Treffpunkt Jugendklub Treffpunkt Jugendklub: «Boombastic» statt Straße
Sandersleben/MZ. - Was er ohne den Klub machen würde? Andreas, 19 Jahre alt, muss nicht lange überlegen. "Dann würden wir uns wieder auf der Straße treffen." Wir, das sind gut 40 Jugendliche im kleinen Städtchen Sandersleben (Mansfelder Land). Sie kommen regelmäßig in den Jugendklub "Boombastic".
Der liegt in einem alten Schloss, aber bombastisch wirkt der Klub deswegen nicht. Die Jugendlichen sitzen auf gebrauchten Möbeln, der Billardtisch hat dünne Stellen. Neu ist indes das Computer-Kabinett. Weil die einzige Sekundarschule des Ortes schließen musste, hat der Klub die Einrichtung für ein Internetcafé übernommen.
Corina kommt nicht zum Surfen. "Hier kann man Kaffee trinken und trifft viele Leute. Die kommen alle her, weil sie keine Arbeit haben", sagt die junge Frau. Und man könne im Klub Sorgen loswerden. "Mit Frau Werner kann man alles besprechen", sagt Corina, "sie ist die Mutter der Nation". Ein hübscher Titel. In Sandersleben verdient diese Mutter der Nation 165 Euro. Karin Werner, die Leiterin des Klubs ist "geringfügig beschäftigt".

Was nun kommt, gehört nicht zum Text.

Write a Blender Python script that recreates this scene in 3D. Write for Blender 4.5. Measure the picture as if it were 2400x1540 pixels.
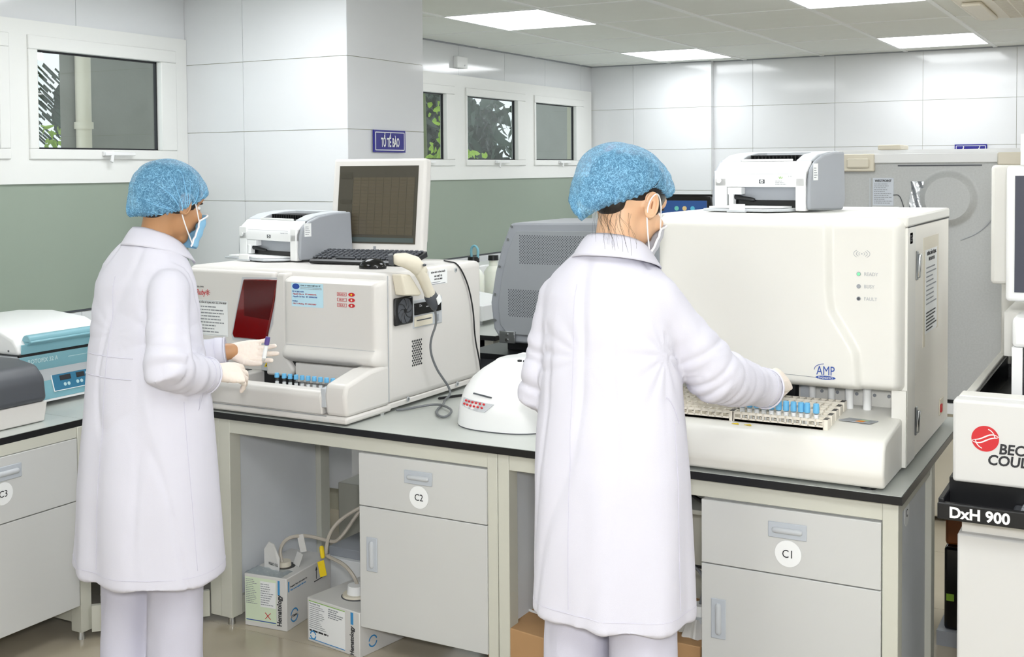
import bpy, bmesh, math, random
from mathutils import Vector, Matrix, noise
random.seed(7)
for o in list(bpy.data.objects): bpy.data.objects.remove(o)
SC = bpy.context.scene; COL = SC.collection
V = Vector; PI = math.pi; R = math.radians
# ------------------------------------------------------------------ camera, world, lamps, exposure
YAW, PIT, ROL = .5033, .0365, -.0072
fw = V((-math.sin(YAW)*math.cos(PIT), math.cos(YAW)*math.cos(PIT), -math.sin(PIT)))
rt = V((math.cos(YAW), math.sin(YAW), 0)); up = rt.cross(fw)
rt2 = rt*math.cos(ROL)+up*math.sin(ROL); up2 = rt2.cross(fw)
cd = bpy.data.cameras.new('camera'); cam = bpy.data.objects.new('camera', cd); COL.objects.link(cam)
m = Matrix((rt2, up2, -fw)).transposed().to_4x4(); m.translation = V((0,0,1.6)); cam.matrix_world = m
cd.sensor_width = 36; cd.lens = 2763/2400*36; cd.shift_y = -(770-496)/2400; cd.clip_start = .05
SC.camera = cam
w = bpy.data.worlds.new('sky'); SC.world = w; w.use_nodes = True
bg = w.node_tree.nodes['Background']; bg.inputs[0].default_value = (.86,.93,1,1); bg.inputs[1].default_value = 1.3
SC.view_settings.view_transform = 'Standard'; SC.view_settings.look = 'None'
SC.view_settings.exposure = 0.0; SC.view_settings.gamma = 1; SC.view_settings.use_curve_mapping = False
PANEL = 10.5      # ceiling panel emission
FLASH = 48       # the photographer's flash head
fl = bpy.data.lights.new('camera_flash', 'AREA'); fl.shape = 'DISK'; fl.size = .22; fl.energy = FLASH; fl.color = (.985,.99,1)
fo = bpy.data.objects.new('camera_flash', fl); COL.objects.link(fo)
fo.matrix_world = Matrix.Translation(V((.02,-.02,1.78))) @ (Matrix((rt, up, -fw)).transposed().to_4x4())
# ------------------------------------------------------------------ materials
def C(h):
    h = h.lstrip('#'); v = [int(h[i:i+2],16)/255 for i in (0,2,4)]
    return tuple(x/12.92 if x<=.04045 else ((x+.055)/1.055)**2.4 for x in v)+(1,)
MATS = {}
def mat(name, col, rough=.5, metal=0, var=.04, scale=8, bump=0, bscale=60, spec=.5, emit=0, trans=0, coat=0, sss=0, stretch=None, ior=None):
    if name in MATS: return MATS[name]
    m = bpy.data.materials.new(name); m.use_nodes = True; nt = m.node_tree; N = nt.nodes; L = nt.links
    b = N['Principled BSDF']; c = C(col) if isinstance(col,str) else col
    tc = N.new('ShaderNodeTexCoord'); mp = N.new('ShaderNodeMapping'); L.new(tc.outputs['Object'], mp.inputs[0])
    if stretch: mp.inputs['Scale'].default_value = stretch
    nz = N.new('ShaderNodeTexNoise'); nz.inputs['Scale'].default_value = scale; nz.inputs['Detail'].default_value = 4
    L.new(mp.outputs[0], nz.inputs[0])
    mx = N.new('ShaderNodeMix'); mx.data_type = 'RGBA'
    mx.inputs[6].default_value = tuple(x*(1-var) for x in c[:3])+(1,); mx.inputs[7].default_value = tuple(min(1,x*(1+var)) for x in c[:3])+(1,)
    L.new(nz.outputs[0], mx.inputs[0]); L.new(mx.outputs[2], b.inputs['Base Color'])
    b.inputs['Roughness'].default_value = rough; b.inputs['Metallic'].default_value = metal
    b.inputs['Specular IOR Level'].default_value = spec
    if coat: b.inputs['Coat Weight'].default_value = coat; b.inputs['Coat Roughness'].default_value = .08
    if sss: b.inputs['Subsurface Weight'].default_value = sss; b.inputs['Subsurface Radius'].default_value = (.012,.005,.003)
    if trans: b.inputs['Transmission Weight'].default_value = trans
    if ior: b.inputs['IOR'].default_value = ior
    if emit: L.new(mx.outputs[2], b.inputs['Emission Color']); b.inputs['Emission Strength'].default_value = emit
    if bump:
        n2 = N.new('ShaderNodeTexNoise'); n2.inputs['Scale'].default_value = bscale; n2.inputs['Detail'].default_value = 3
        L.new(mp.outputs[0], n2.inputs[0])
        bp = N.new('ShaderNodeBump'); bp.inputs['Strength'].default_value = bump; bp.inputs['Distance'].default_value = .002
        L.new(n2.outputs[0], bp.inputs['Height']); L.new(bp.outputs[0], b.inputs['Normal'])
    MATS[name] = m; return m
W_TILE = mat('glazed_wall_tile', '#dfe1e3', .09, var=.025, scale=1.3, stretch=(1,1,4), spec=.45)
W_JOINT = mat('tile_joint', '#bdbba8', .8)
W_GREEN = mat('green_wall_paint', '#929e90', .5, var=.05, scale=2)
CEIL = mat('ceiling_board', '#e9ebe6', .9, var=.02, bump=.1, bscale=300)
RAIL = mat('ceiling_rail_paint', '#eff1ef', .5)
LAMP = mat('lamp_diffuser', (.95,.975,1,1), .4, emit=PANEL, var=0)
PVC = mat('white_window_profile', '#e8e9e6', .28, var=.015)
BLACKR = mat('black_rubber', '#14151a', .45)
FLOOR = mat('beige_floor_tile', '#b8ae9b', .12, var=.08, scale=5, spec=.5)
FJOINT = mat('floor_joint', '#77705e', .7)
CONC = mat('outside_concrete', '#8d8e88', .9, var=.12, scale=6, bump=.5, bscale=40)
BEIGE = mat('machine_beige', '#d9d6d2', .42, var=.015, bump=.05, bscale=500)
IVORY = mat('machine_ivory', '#e3e2dc', .38, var=.01)
IVSIDE = mat('machine_side_putty', '#ebe8e0', .45, var=.015)
WHITE = mat('white_plastic', '#eceded', .3, var=.01)
SHADEW = mat('grey_white_plastic', '#bfc3c7', .4)
GREYP = mat('grey_plastic', '#9b9fa5', .45)
DGREY = mat('dark_grey_plastic', '#4b4e54', .45, var=.06)
BLACK = mat('black_plastic', '#101114', .35)
BLACKG = mat('black_gloss', '#08080a', .12)
BENCH = mat('bench_laminate', '#bcc0bb', .28, var=.03, scale=20)
BFRAME = mat('bench_frame_paint', '#cbcbbf', .45, var=.015)
BDOOR = mat('bench_door_laminate', '#cbccca', .42, var=.012)
BSIDE = mat('bench_side_panel', '#d8dce0', .5)
HANDLE = mat('handle_grey', '#b8bec5', .4)
PAPER = mat('paper', '#eef0f0', .7, var=.01)
PAPERB = mat('blue_paper', '#bfe2f0', .5, var=.05)
INK = mat('ink', '#26272b', .6)
INKG = mat('grey_ink', '#8d9095', .6)
INKL = mat('light_ink', '#b4b7bb', .6)
BLUEINK = mat('blue_ink', '#2b4fa0', .5)
REDINK = mat('red_ink', '#c9272e', .45)
SKYINK = mat('sky_blue_ink', '#3d8fc9', .5)
GREENINK = mat('green_ink', '#86b94a', .5)
CHROME = mat('chrome', '#d6d8da', .15, metal=1)
STEEL = mat('steel', '#a9acae', .35, metal=1)
CARTW = mat('white_carton', '#d3d2cf', .7, var=.03)
CARTB = mat('brown_carton', '#b08a60', .8, var=.06, scale=15)
TUBEH = mat('hose', '#b3aca0', .3)
YELLOW = mat('yellow_tag', '#e6c81e', .5)
SKIN_M = mat('skin_tan', '#b98a62', .5, sss=.08, var=.06, scale=20)
SKIN_W = mat('skin_light', '#e2b793', .5, sss=.1, var=.05, scale=20)
HAIR = mat('black_hair', '#1d1917', .4, stretch=(1,1,.1), scale=200, var=.5)
COATM = mat('white_cotton', '#d5d4df', .8, var=.012, bump=.25, bscale=900, spec=.2)
TROU = mat('white_trouser_cotton', '#cdccda', .85, var=.015, bump=.25, bscale=900, spec=.2)
LATEX = mat('latex_glove', '#e9ddd2', .5, var=.05, scale=30, bump=.5, bscale=120, sss=.05)
MASKB = mat('mask_blue', '#8fc6ea', .7, var=.04, bump=.3, bscale=300)
MASKG = mat('mask_grey', '#c7c8cf', .7, var=.06, bump=.4, bscale=200)
MASKW = mat('mask_white', '#f0f0f2', .7)
TCAP = mat('tube_cap_blue', '#6fbbe8', .35)
RACK = mat('rack_ivory', '#e9e3d6', .4)
TEAL = mat('teal_enamel', '#7fb0bc', .35, var=.02)
TEALD = mat('teal_panel', '#2f7394', .35)
TEALL = mat('teal_print', '#b9d6da', .4)
REDG = mat('dark_red_acrylic', '#6e0406', .06, var=.3, scale=6, coat=.6)
FOIL = mat('foil', '#c5c8cc', .25, metal=.9, bump=1, bscale=40)
GALV = mat('galvanised_sheet', '#b9bbba', .5, metal=.15, var=.12, scale=120)
CREAM = mat('aged_cream_plastic', '#ddd6c4', .45)
SIGNB = mat('sign_blue', '#1d1b86', .3)
CORD = mat('grey_cord', '#6c6f72', .45)
LEAFD = mat('dark_leaf', '#2f4634', .5, var=.35, scale=3)
LEAFG = mat('bright_leaf', '#9cc03a', .5, var=.3, scale=6)
BARK = mat('stem_bark', '#6e7a48', .8)
SHOE = mat('white_shoe', '#d8d8d8', .6)
def glass_mat(name, tint=(1,1,1,1), gl=.08):
    m = bpy.data.materials.new(name); m.use_nodes = True; N = m.node_tree.nodes; L = m.node_tree.links
    N.remove(N['Principled BSDF']); t = N.new('ShaderNodeBsdfTransparent'); t.inputs[0].default_value = tint
    g = N.new('ShaderNodeBsdfGlossy'); g.inputs['Roughness'].default_value = .02
    nz = N.new('ShaderNodeTexNoise'); nz.inputs['Scale'].default_value = 3
    mr = N.new('ShaderNodeMapRange'); mr.inputs[3].default_value = gl*.8; mr.inputs[4].default_value = gl*1.2; L.new(nz.outputs[0], mr.inputs[0])
    x = N.new('ShaderNodeMixShader'); L.new(mr.outputs[0], x.inputs[0]); L.new(t.outputs[0], x.inputs[1]); L.new(g.outputs[0], x.inputs[2])
    L.new(x.outputs[0], N['Material Output'].inputs[0]); return m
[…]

Ohnehin hat man den Eindruck, die Jugendarbeit in Sandersleben werde mit alternativen Job-Modellen am Leben erhalten. Außer Karin Werner gibt es noch zwei weitere Mitarbeiter: Eine Stelle läuft als ABM, die andere als Ein-Euro-Job. Beide werden von der Arbeitsagentur bezahlt und die Mitarbeiter wechseln jedes halbe Jahr. "Meistens sind das weder Erzieher noch Sozialarbeiter", sagt Karin Werner. "Und der häufige Wechsel macht es den Jugendlichen schwer, sich an jemanden zu gewöhnen. Die schütten nicht sofort ihr Herz aus."
Die Leiterin selbst ist Erzieherin und konnte sich bis Ende vergangenen Jahres jeden Tag sechs Stunden lang mit den Jugendlichen beschäftigen. Jetzt ist sie nur noch acht Stunden in der Woche da. Viel Zeit für die Probleme der Jugendlichen bleibe nicht. "Der Papierkram frisst viel Zeit. Es tut mir selber leid, wenn ich dann schon gehen muss." Früher war Karin Werners Stelle aus dem Feststellenprogramm des Landes bezahlt worden. Dann hat sich der Landkreis, der die Landesgelder verteilt, auf Eisleben, Helbra und Hettstedt als Schwerpunkte konzentriert - und Werners Stelle nicht weiter finanziert. Da stand der Jugendklub vor dem Aus. Die Stadt sprang aber ein.
Sandersleben hat gut 2 200 Einwohner, der Ort schmiegt sich an die sanften Hügel des Mansfelder Landes. Der Haushalt der Kommune sieht weniger harmonisch aus. 150 000 Euro fehlen, um einen ausgeglichenen Haushalt vorlegen zu können. Gut 7 000 Euro im Jahr kosten Sandersleben die geringfügige Beschäftigung von Karin Werner und die Betriebskosten des Klubs. Kleinigkeit? "Für uns ist das viel", sagt Bürgermeister Rainer Bittmann von der Unabhängigen Wählergemeinschaft.
Bevor es den Klub gab, hätten die Jugendlichen auf dem Markt gestanden. Dann sei schon mal etwas zu Bruch gegangen im Ort. Viele Jugendliche hätten Probleme, kämen aus sozial schwachen Familien. Sie bräuchten Betreuung. Natürlich wisse er, dass ein 165-Euro-Job zu wenig ist. "Die Arbeit mit den Jugendlichen ist viel mehr wert als 7 000 Euro." Aber mehr könne die Stadt nicht geben. "Eine Steigerung wäre bei dieser Haushaltssituation weltfremd."